La solitude de la vedette dans le métro

Naguère un « collègue » de M. Depardieu, chanteur de rock ibère célèbre en son pays, racontait au quotidien « El Pais » comment il s’était installé pendant une semaine dans les couloirs du métro de Madrid pour y pousser la chansonnette (rythmée) incognito.

Amusante expérience, qui ne lui avait rapporté qu’une poignée d’euros, confiait-il benoîtement. Car aucun madrilène ne l’avait reconnu. Son grand talent n’avait pas effacé le bruit des rames du métro. et très peu de passants avaient mis la main à la poche…
Le ton de l’article et les mots de l’artiste disaient assez l’ignorance et l’ingratitude de la plèbe.

Pourtant cette anecdote porte une autre leçon. Elle remet à sa juste place l’artiste, l’homme, si talentueux et si génial soit-il, lorsqu’il est privé du dispositif social qui l’a porté, qui l’a construit, qui lui a permis d’accumuler richesse et gloire. Elle nous rappelle que lorsque ces gens nous disent « tout ce que j’ai, je l’ai gagné », il font abstraction de la société qui a rendu possible cette ascension, de tous ceux qui ont participé à cette notoriété et n’en ont tiré pour certains qu’un modeste moyen de survie.

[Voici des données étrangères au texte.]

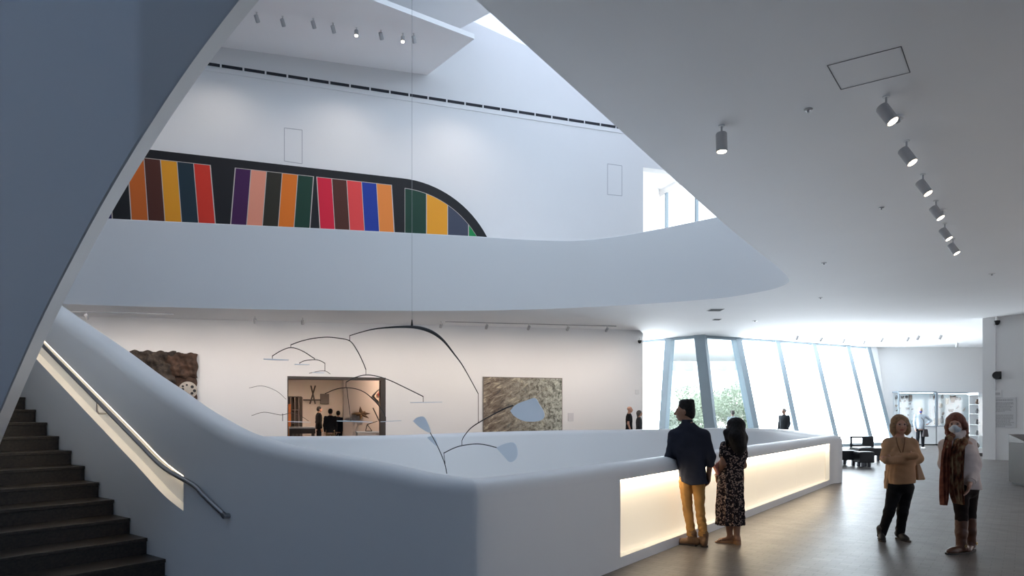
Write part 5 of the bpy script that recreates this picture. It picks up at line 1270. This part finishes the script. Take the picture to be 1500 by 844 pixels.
M['tan_knit'] = cloth('tan_knit', (.42, .255, .15), bs=140); M['black_cloth'] = cloth('black_cotton', (.008, .008, .010), bs=160)
v = Vol(); v.loft([(cz(709), X0 + .005, .0, .158, .135), (cz(695), X0, 0, .170, .140), (cz(678), X0, 0, .165, .135), (cz(664), X0, -.005, .178, .135), (cz(653), X0, .0, .165, .112), (cz(647), X0, .012, .13, .09), (cz(641), X0 + .002, .022, .080, .068)], yaw, .04, 2.4)
for i in (0, 1): v.cone(nb + Vector((0, 0, -.055)), .05, sh[i], .054, .06); v.path([sh[i], el[i]], [.060, .062], .06); v.path([el[i], wr[i] + (wr[i] - el[i]).normalized()*(.045, .125)[i]], [.061, (.045, .046)[i]], .03)
v.wrinkle(.0045, 36); v.cut(J(1318, 708), (.06, 0, -1)); sweater = vol_obj(v, .0065, 'sweater', M['tan_knit'], g.e)
v = Vol(); v.loft([(cz(719), X0 - .01, .05, .165, .09), (cz(690), X0 - .01, .05, .165, .09)], yaw, .02); v.wrinkle(.004, 36); v.cut(J(1318, 716.5), (0, 0, -1)); v.cut((0, .0, 0), (0, -1, 0)); vol_obj(v, .007, 'back_hem', M['tan_knit'], sweater)
mb = MB(); vp = [J(1312.5, 641, -.075), J(1315, 652, -.118), J(1321, 664.5, -.142), J(1324.5, 652, -.118), J(1325.5, 641, -.075)]; mb.tube(catmull(vp, 5), .007, 8); mb.build('neckline', mat('neckline_trim', (.20, .10, .05), .8), sweater, smooth=60)
v = Vol(); v.ell(J(1319, 712, .0), (.152, .118, .115), None, .04)
for i in (0, 1): v.path([hp[i], kn[i], an[i]], [.094, .062, .050], .03)
v.wrinkle(.003, 46); v.cut(J(1312, 788), (0, 0, -1)); v.cut(J(1312, 700), (0, 0, 1)); vol_obj(v, .0065, 'trousers', M['black_cloth'], g.e)
M['boot_k'] = mat('black_suede', (.012, .010, .010), .6)
for i, td in ((0, Vector((-.40, -.9, 0))), (1, Vector((.0, -1, 0)))):
    a = Vector((an[i].x, an[i].y, .105)); v = Vol(); shoe(v, a, td, .022, .042, .24, shaft=.03); vol_obj(v, .006, 'boot', M['boot_k'], g.e); sole(g.e, a, td, M['sole_d'], .045, .26, .018)
M['hair_blonde'] = mat('blonde_hair', (.27, .155, .075), .5, var=.35, scale=30, bump=.5, bscale=110)
v = Vol(); s = .97; E = lambda *q: [i*s for i in q]
v.ell(P(0, -.022, .042), E(.094, .104, .094), rot, .03)
for x, w_ in ((-1, 1.0), (1, 1.0)): v.path([P(.066*x, .005, .05), P(.084*x, .020, -.02), P(.086*x, .024, -.08), P(.078*x, .026, -.125)], [.040, .034, .034, .018], .03)
v.path([P(0, -.06, .0), P(0, -.07, -.09), P(0, -.06, -.13)], [.08, .08, .05], .04)
v.ell(P(0.006, .100, -.035), E(.060, .075, .105), rot, .014, True); v.wrinkle(.0013, 200, 'hair'); hair = vol_obj(v, .0055, 'hair', M['hair_blonde'], g.e, 1)
# spectacles
r, f_, u = frame(hf); sp_ = MB()
for x in (-1, 1): sp_.tube([P(.032*x, .104, .002) + (r*math.cos(q)*.021 + u*math.sin(q)*.016) for q in [2*math.pi*k/18 for k in range(18)]], .0016, 5, closed=True); sp_.tube([P(.053*x, .102, .004), P(.074*x, .06, .004), P(.08*x, .0, .0)], .0016, 5)
sp_.tube([P(-.011, .106, .004), P(.011, .106, .004)], .0016, 5); sp_.build('spectacles', M['steel'], g.e)
# her tan shoulder bag
e = empty('shoulder_bag', g.o + J(1343.5, 703, .08)); hgt = J(1343, 678).z - J(1343, 703).z; mb = MB()
Rz = Matrix.Rotation(R(14), 4, 'Z')
mb.prism([Rz @ Vector(q) for q in ((-.05, -.06, 0), (.085, -.06, .0), (.085, .06, .0), (-.05, .06, 0))], [Rz @ Vector(q) for q in ((-.045, -.03, hgt), (.02, -.03, hgt), (.02, .03, hgt), (-.045, .03, hgt))]); mb.build('body', mat('tan_bag_leather', (.33, .19, .10), .55, var=.1), e, bevel=.02)
mb = MB(); mb.tube(catmull([Vector((-.03, .0, hgt - .01)), Vector((-.03, .02, .34)), g.o + J(1337.5, 650, .09) - e.location, g.o + J(1336, 640.5, .05) - e.location], 5), .008, 6); mb.build('strap', mat('tan_strap', (.25, .14, .07), .55), e)
tag(e, 'tan leather bag hanging beside the hip of the blonde woman', 'bag')

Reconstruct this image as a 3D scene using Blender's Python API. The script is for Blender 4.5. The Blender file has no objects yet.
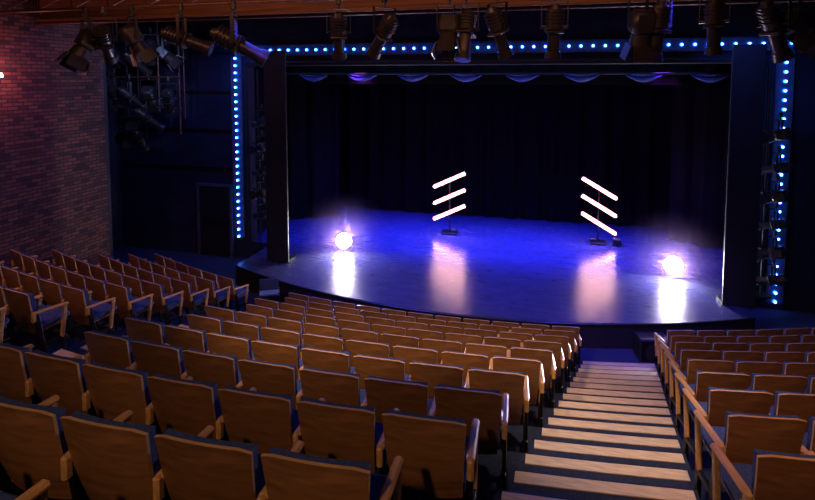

Pas d’artiste célèbre, mais pas non plus de capitaine d’industrie brillant sans infrastructures et sans "petites mains". Sans théâtres, sans cinémas, sans rues, sans chemins de fer, sans aéroports, sans télévision sans électricité, sans électricien, sans mécanicien, sans réseau internet et sans informaticien. Sans publicité, sans colleur d’affiches. Sans les efforts de toute une société, au fond.
Et quid des efforts publics qui soutiennent le cinéma français ?

Alors, lorsqu’on commente la fuite de l’acteur, doit-on parler de comportements « minables », ou plus simplement d’aveuglement, de bêtise, ou d’une incommensurable mauvaise foi ?

Privé de la société qui en a fait une vedette, le talentueux redevient le ménestrel qu’il était jadis, et redécouvre la nécessité de gagner sa vie jour après jour, sa vielle et son baluchon sur le dos. Voilà ce "qu’il gagne" lorsqu’il est réduit à son seul talent.

La Belgique n’est plus terre promise.